### THE PROBLEM
Locate and copy each line in the data that contains the word "objects".
───── SOURCE DATA ─────
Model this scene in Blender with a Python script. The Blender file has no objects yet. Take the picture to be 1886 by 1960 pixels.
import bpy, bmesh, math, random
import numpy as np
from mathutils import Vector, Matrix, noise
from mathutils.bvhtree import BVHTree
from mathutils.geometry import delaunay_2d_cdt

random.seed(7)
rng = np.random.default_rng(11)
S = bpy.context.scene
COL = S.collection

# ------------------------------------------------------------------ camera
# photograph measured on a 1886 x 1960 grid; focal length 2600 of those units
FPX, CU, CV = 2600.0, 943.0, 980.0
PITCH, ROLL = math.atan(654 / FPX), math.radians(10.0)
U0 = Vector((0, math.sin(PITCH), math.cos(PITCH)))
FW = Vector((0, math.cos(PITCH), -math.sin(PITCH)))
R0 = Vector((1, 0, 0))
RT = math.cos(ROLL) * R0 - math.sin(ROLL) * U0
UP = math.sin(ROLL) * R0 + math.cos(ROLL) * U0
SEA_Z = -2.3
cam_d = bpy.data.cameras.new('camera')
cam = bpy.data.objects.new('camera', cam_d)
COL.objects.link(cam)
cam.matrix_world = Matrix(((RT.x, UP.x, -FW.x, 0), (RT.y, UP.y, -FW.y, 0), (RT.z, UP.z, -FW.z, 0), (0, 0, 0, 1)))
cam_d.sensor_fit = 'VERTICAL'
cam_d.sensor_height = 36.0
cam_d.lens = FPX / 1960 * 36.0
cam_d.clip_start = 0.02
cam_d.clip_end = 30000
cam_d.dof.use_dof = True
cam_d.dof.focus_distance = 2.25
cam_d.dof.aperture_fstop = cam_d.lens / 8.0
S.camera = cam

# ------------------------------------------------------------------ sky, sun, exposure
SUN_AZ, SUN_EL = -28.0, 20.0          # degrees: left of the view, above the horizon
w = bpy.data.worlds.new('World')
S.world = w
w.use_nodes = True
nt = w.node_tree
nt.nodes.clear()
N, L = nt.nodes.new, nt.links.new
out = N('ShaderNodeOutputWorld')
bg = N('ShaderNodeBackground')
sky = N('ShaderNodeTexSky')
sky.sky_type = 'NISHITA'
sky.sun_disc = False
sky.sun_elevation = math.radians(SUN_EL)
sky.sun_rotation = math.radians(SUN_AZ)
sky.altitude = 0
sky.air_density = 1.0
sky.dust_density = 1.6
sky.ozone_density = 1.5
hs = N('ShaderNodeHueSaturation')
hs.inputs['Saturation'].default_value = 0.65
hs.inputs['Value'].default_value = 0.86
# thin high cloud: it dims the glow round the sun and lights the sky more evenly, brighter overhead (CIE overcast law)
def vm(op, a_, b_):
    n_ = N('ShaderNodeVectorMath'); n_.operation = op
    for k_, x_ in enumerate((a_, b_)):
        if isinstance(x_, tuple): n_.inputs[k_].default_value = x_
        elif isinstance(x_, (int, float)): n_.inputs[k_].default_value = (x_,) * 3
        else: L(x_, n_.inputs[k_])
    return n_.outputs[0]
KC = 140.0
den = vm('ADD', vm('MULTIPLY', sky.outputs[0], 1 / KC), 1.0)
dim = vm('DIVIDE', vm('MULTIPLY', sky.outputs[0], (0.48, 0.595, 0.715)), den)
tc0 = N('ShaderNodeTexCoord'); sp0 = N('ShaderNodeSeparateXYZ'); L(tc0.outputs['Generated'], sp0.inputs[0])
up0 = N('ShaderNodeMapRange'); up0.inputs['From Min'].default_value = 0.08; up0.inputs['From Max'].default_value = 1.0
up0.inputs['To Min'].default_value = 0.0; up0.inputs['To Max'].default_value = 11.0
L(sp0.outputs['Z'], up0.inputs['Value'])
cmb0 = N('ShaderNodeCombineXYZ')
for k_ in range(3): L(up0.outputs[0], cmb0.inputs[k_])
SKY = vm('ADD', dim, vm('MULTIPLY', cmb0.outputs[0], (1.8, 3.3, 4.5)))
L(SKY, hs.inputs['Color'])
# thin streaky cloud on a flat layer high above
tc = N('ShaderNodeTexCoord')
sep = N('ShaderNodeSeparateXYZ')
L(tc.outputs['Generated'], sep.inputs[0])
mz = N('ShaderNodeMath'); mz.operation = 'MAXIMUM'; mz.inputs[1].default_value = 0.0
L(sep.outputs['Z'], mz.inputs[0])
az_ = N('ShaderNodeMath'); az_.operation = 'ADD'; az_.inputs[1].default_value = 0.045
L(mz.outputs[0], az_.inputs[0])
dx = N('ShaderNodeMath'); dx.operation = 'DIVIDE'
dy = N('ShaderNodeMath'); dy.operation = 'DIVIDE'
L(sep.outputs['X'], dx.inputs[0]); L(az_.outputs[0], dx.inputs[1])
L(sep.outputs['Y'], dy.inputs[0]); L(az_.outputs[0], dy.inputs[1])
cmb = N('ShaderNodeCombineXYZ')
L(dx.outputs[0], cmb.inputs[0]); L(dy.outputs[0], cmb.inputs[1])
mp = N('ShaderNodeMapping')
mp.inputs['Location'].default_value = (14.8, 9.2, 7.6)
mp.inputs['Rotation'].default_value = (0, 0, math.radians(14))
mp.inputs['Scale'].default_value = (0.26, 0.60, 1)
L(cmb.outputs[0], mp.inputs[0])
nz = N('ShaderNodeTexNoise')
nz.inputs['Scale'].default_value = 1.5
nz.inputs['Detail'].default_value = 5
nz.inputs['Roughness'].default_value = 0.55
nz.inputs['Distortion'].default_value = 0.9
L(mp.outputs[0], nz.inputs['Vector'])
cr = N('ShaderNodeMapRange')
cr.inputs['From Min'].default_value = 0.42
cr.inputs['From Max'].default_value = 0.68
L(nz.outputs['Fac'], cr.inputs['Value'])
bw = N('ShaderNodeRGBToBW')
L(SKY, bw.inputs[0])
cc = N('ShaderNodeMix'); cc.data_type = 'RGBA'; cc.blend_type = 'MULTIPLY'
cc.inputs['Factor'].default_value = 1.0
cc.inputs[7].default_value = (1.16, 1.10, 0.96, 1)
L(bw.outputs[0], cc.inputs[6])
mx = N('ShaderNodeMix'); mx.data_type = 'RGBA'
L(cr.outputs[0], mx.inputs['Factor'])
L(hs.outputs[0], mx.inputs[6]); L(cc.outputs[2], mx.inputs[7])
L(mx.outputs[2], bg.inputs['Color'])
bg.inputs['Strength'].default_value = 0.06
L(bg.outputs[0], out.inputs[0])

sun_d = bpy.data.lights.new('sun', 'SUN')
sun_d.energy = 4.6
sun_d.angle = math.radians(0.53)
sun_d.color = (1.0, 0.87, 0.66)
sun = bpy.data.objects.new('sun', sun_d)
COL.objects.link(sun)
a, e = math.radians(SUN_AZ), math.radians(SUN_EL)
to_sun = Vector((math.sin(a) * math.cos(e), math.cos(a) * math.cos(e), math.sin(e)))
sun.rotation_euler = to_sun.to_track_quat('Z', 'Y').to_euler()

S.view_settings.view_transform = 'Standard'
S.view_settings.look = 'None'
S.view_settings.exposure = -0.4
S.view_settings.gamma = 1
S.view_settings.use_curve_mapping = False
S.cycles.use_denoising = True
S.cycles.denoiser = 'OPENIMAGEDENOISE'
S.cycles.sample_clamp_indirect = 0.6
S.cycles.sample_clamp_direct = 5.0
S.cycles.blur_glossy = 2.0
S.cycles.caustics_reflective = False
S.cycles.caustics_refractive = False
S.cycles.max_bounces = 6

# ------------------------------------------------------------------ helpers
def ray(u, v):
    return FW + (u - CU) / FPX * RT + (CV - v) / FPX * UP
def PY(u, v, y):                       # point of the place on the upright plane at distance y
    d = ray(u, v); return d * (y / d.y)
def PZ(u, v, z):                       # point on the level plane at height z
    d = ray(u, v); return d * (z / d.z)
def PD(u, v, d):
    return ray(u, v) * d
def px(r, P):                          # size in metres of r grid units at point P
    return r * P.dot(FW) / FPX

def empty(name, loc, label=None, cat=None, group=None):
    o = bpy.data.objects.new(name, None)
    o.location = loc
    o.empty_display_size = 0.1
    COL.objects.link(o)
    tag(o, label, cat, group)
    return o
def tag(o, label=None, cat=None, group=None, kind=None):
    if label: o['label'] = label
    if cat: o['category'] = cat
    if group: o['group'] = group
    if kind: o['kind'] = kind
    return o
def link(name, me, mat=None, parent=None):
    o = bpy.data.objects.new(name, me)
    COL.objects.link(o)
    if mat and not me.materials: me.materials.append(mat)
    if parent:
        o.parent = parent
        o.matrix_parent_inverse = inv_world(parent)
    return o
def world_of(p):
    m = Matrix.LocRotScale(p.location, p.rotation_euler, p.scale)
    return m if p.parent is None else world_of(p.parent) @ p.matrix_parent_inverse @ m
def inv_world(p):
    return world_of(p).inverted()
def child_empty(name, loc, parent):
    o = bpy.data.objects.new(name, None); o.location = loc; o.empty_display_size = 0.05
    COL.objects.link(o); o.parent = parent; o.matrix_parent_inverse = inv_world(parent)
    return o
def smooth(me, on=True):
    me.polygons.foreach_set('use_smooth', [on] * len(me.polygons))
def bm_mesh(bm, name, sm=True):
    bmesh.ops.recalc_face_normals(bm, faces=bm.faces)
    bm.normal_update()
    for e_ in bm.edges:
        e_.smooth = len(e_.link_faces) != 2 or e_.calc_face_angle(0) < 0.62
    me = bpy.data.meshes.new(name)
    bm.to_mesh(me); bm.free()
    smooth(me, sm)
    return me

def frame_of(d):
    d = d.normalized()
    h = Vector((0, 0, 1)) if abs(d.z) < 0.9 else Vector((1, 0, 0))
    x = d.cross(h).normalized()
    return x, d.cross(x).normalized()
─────
### SOLVED PROBLEM
Model this scene in Blender with a Python script. The Blender file has no objects yet. Take the picture to be 1886 by 1960 pixels.
cam = bpy.data.objects.new('camera', cam_d)
COL.objects.link(cam)
sun = bpy.data.objects.new('sun', sun_d)
COL.objects.link(sun)
    o = bpy.data.objects.new(name, None)
    COL.objects.link(o)
    o = bpy.data.objects.new(name, me)
    COL.objects.link(o)
    o = bpy.data.objects.new(name, None); o.location = loc; o.empty_display_size = 0.05
    COL.objects.link(o); o.parent = parent; o.matrix_parent_inverse = inv_world(parent)